Boy, 5, Dies After Mother Didn't Realize He Left Was in Hot Car

A 5-year-old child has died after being left inside a car for two or three hours in Houston, according to authorities.

The incident happened in northeast Houston, Texas on Monday and is being investigated by the Harris County Sheriff's Office.

Police were dispatched to the 13700 block of Blair Hill Lane on Monday afternoon, according to a Fox 4 News report. When they arrived they found the 5-year-old boy unresponsive and he was pronounced dead at the scene.

Police
Stock image of police tape. A 5-year-old child has died after being left inside a car for two or three hours in Houston, according to authorities. Getty

Sheriff Ed Gonzalez spoke to local media and explained that they do not believe there was any foul play.

He went on to detail how the child died and what they know so far about the incident. Before the child was left in the car, the mother, the 5-year-old and the victim's 8-year-old sister were out getting things for a birthday party at the home.

"They were in full excitement, the business of getting those things ready [for a birthday party]. They exited the car and went inside the house to continue preparations," Gonzalez said.

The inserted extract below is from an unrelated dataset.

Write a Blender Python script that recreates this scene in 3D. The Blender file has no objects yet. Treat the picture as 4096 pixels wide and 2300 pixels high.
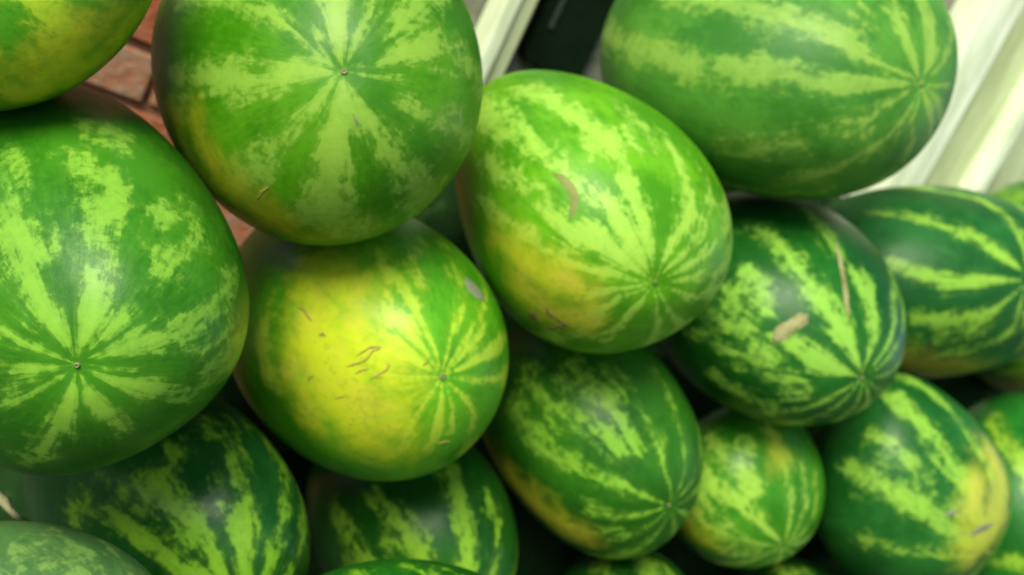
import bpy, bmesh, math, random
import numpy as np
from mathutils import Matrix, Vector

# ------------------------------------------------------------------ camera
F0 = 2048 / math.tan(math.radians(25))          # focal length in photograph pixels (4096 wide)
ROLL, PITCH = math.radians(26.0), math.radians(12.0)
up_c = np.array([math.sin(ROLL)*math.cos(PITCH), math.cos(ROLL)*math.cos(PITCH), math.sin(PITCH)])
up_c /= np.linalg.norm(up_c)
bk = np.array([0, 0, 1.0]); bk = bk - up_c*(bk @ up_c); bk /= np.linalg.norm(bk)
Yw = -bk
Xw = np.cross(Yw, up_c)
M_WC = np.stack([Xw, Yw, up_c])                 # camera axes -> world axes
CAM = np.array([0.0, 0.0, 0.95])
def W(pc):                                      # camera-space points (3,n) or (3,) -> world
    pc = np.asarray(pc, float)
    return M_WC @ pc + (CAM if pc.ndim == 1 else CAM[:, None])
def ray(px, py):
    return np.array([(px-2048)/F0, (1150-py)/F0, -1.0])

scene = bpy.context.scene
cd = bpy.data.cameras.new('camera'); cam = bpy.data.objects.new('camera', cd)
scene.collection.objects.link(cam); scene.camera = cam
cd.sensor_width = 36; cd.lens = 18/math.tan(math.radians(25))
cd.clip_start = 0.02; cd.clip_end = 200
mw = Matrix.Identity(4)
for i in range(3):
    for j in range(3): mw[i][j] = M_WC[i, j]
    mw[i][3] = CAM[i]
cam.matrix_world = mw
cd.dof.use_dof = True; cd.dof.focus_distance = 0.67; cd.dof.aperture_fstop = 5.6

# ------------------------------------------------------------------ world and sun
wd = bpy.data.worlds.new("World"); scene.world = wd; wd.use_nodes = True
nt = wd.node_tree
sky = nt.nodes.new('ShaderNodeTexSky'); sky.sky_type = 'NISHITA'; sky.sun_disc = False
bg = nt.nodes['Background']; nt.links.new(sky.outputs[0], bg.inputs[0]); bg.inputs[1].default_value = 0.09
# the soft light comes from above and behind the camera, from picture-up
ld = np.array([0.0, 0.60, 0.80]); ld /= np.linalg.norm(ld)       # camera space, towards the light
lw = M_WC @ ld
sd = bpy.data.lights.new('sun', 'SUN'); sd.energy = 3.0; sd.angle = math.radians(34); sd.color = (1.0, 0.97, 0.80)
sun = bpy.data.objects.new('sun', sd); scene.collection.objects.link(sun)
sun.rotation_euler = Vector(lw).to_track_quat('Z', 'Y').to_euler()
sun.location = (0, -3, 4)
sky.sun_elevation = math.asin(max(-1, min(1, lw[2])))
sky.sun_rotation = math.atan2(lw[0], lw[1])
scene.view_settings.view_transform = 'Standard'
scene.view_settings.look = 'None'
scene.view_settings.exposure = 1.03
scene.view_settings.gamma = 1.0

C = scene.collection
def tag(o, label=None, cat=None, group=None, kind=None):
    for k, v in (('label', label), ('category', cat), ('group', group), ('kind', kind)):
        if v: o[k] = v
    return o
def link(name, me, parent=None, mat=None):
    o = bpy.data.objects.new(name, me)
    C.objects.link(o)
    if mat: me.materials.append(mat)
    if parent: o.parent = parent
    return o

# ------------------------------------------------------------------ material helpers
class NB:
    def __init__(s, name):
        s.m = bpy.data.materials.new(name); s.m.use_nodes = True
        s.t = s.m.node_tree; s.p = s.t.nodes['Principled BSDF']
    def n(s, typ, **kw):
        nd = s.t.nodes.new(typ)
        for k, v in kw.items(): setattr(nd, k, v)
        return nd
    def put(s, sock, v):
        if hasattr(v, 'is_linked') or isinstance(v, bpy.types.NodeSocket): s.t.links.new(v, sock)
        elif v is not None: sock.default_value = v
    def math(s, op, a, b=None, c=None, clamp=False):
        nd = s.n('ShaderNodeMath', operation=op, use_clamp=clamp)
        s.put(nd.inputs[0], a)
        if b is not None: s.put(nd.inputs[1], b)
        if c is not None: s.put(nd.inputs[2], c)
        return nd.outputs[0]
    def noise(s, vec, scale, detail=4, rough=.55, dist=0.0):
        nd = s.n('ShaderNodeTexNoise'); s.put(nd.inputs['Vector'], vec)
        nd.inputs['Scale'].default_value = scale; nd.inputs['Detail'].default_value = detail
        nd.inputs['Roughness'].default_value = rough; nd.inputs['Distortion'].default_value = dist
        return nd.outputs['Fac']
    def mr(s, v, a, b, c=0.0, d=1.0, smooth=True):
        nd = s.n('ShaderNodeMapRange', interpolation_type='SMOOTHSTEP' if smooth else 'LINEAR')
        s.put(nd.inputs[0], v)
        for i, x in zip((1, 2, 3, 4), (a, b, c, d)): nd.inputs[i].default_value = x
        return nd.outputs[0]
    def mix(s, f, a, b):
        nd = s.n('ShaderNodeMix', data_type='RGBA')
        s.put(nd.inputs[0], f)
        for sock, v in ((nd.inputs[6], a), (nd.inputs[7], b)):
            if isinstance(v, tuple): sock.default_value = (*v, 1)
            else: s.t.links.new(v, sock)
        return nd.outputs[2]
    def attr(s, name, out='Fac'):
        nd = s.n('ShaderNodeAttribute'); nd.attribute_name = name
        return nd.outputs[out]
    def coords(s, off=(0, 0, 0)):
        tc = s.n('ShaderNodeTexCoord'); mp = s.n('ShaderNodeMapping')
        s.t.links.new(tc.outputs['Object'], mp.inputs[0]); mp.inputs[1].default_value = off
        return mp.outputs[0]
    def bump(s, h, strength=.2, dist=.002):
        b = s.n('ShaderNodeBump'); b.inputs['Strength'].default_value = strength
        b.inputs['Distance'].default_value = dist
        s.put(b.inputs['Height'], h); s.t.links.new(b.outputs[0], s.p.inputs['Normal'])
    def col(s, v):
        if isinstance(v, tuple): s.p.inputs['Base Color'].default_value = (*v, 1)
        else: s.t.links.new(v, s.p.inputs['Base Color'])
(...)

"Mom went inside, the other sibling was inside as well. After a couple hours, two or three hours, mom noticed the 5-year-old was nowhere to be found and began calling for him to no answer.

"She frantically ran outside and discovered the 5-year-old still buckled in, his car seat still in place."

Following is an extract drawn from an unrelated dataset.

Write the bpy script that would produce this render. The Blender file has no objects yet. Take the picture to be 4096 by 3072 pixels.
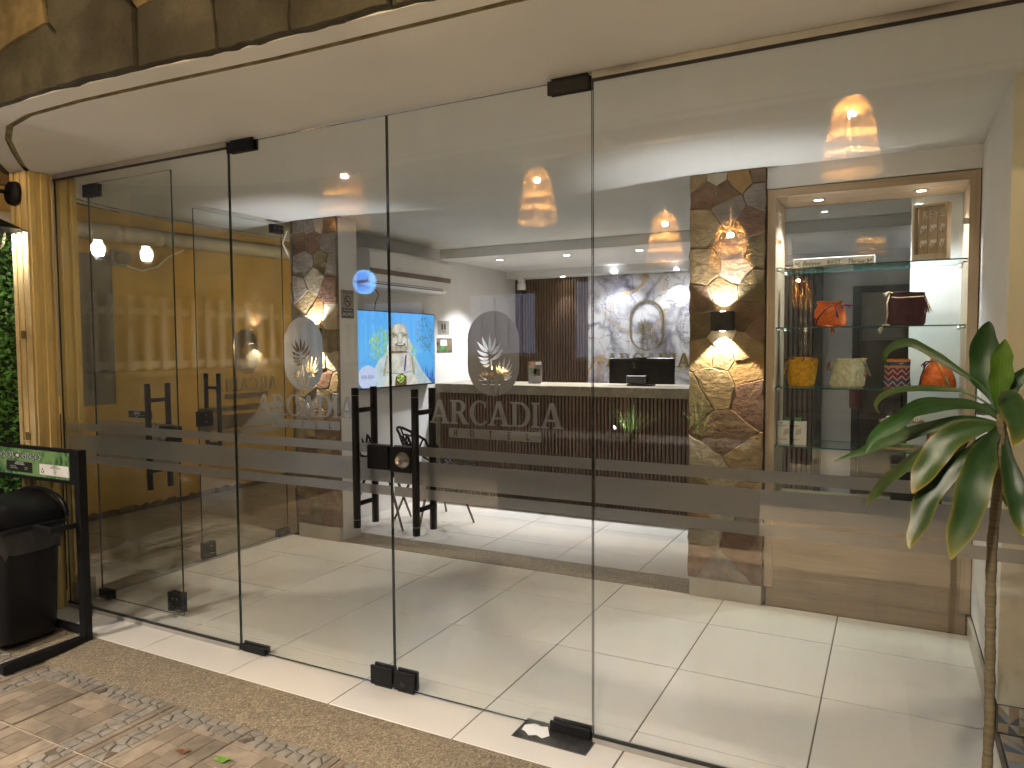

The sheriff said that the child had the ability to get out of the vehicle by himself and had done so before. However, Gonzalez said that the car was a loaner and the investigation will be looking into whether that played a part in the child not getting out.

"Maybe the child was asleep or got disorientated after a bit with the temperature as hot as it is, we don't know. That will be part of the investigation.

"A child's body heat goes up three to five time faster than for adults. So after 104 degrees a child can suffer heatstroke and it can become fatal."

Experts have highlighted that parents need to be vigilant for these types of incidents and accept that it can happen to anyone.

Janette Fennell, the founder of non-profit organization Kids and Cars, told publication Today's Parent about the reality of the situation.

"Parents just can't wrap their heads around the fact that this can happen to anyone, including them," she said.

"It happens to the rich, the poor, all different races, stay-at-home moms, rocket scientists, veterinarians, teachers, you name it, everyone."

Lorrie Walker, training manager and technical advisor for Safe Kids Worldwide, weighed in as she offered her expertise to Today's Parent.

"Sadly, many folks think that because they so love their children it won't happen to them," she said.

"They don't see themselves as at risk for this sort of injury or fatality. They don't always take the necessary steps to prevent these tragedies because, to them, it's unimaginable."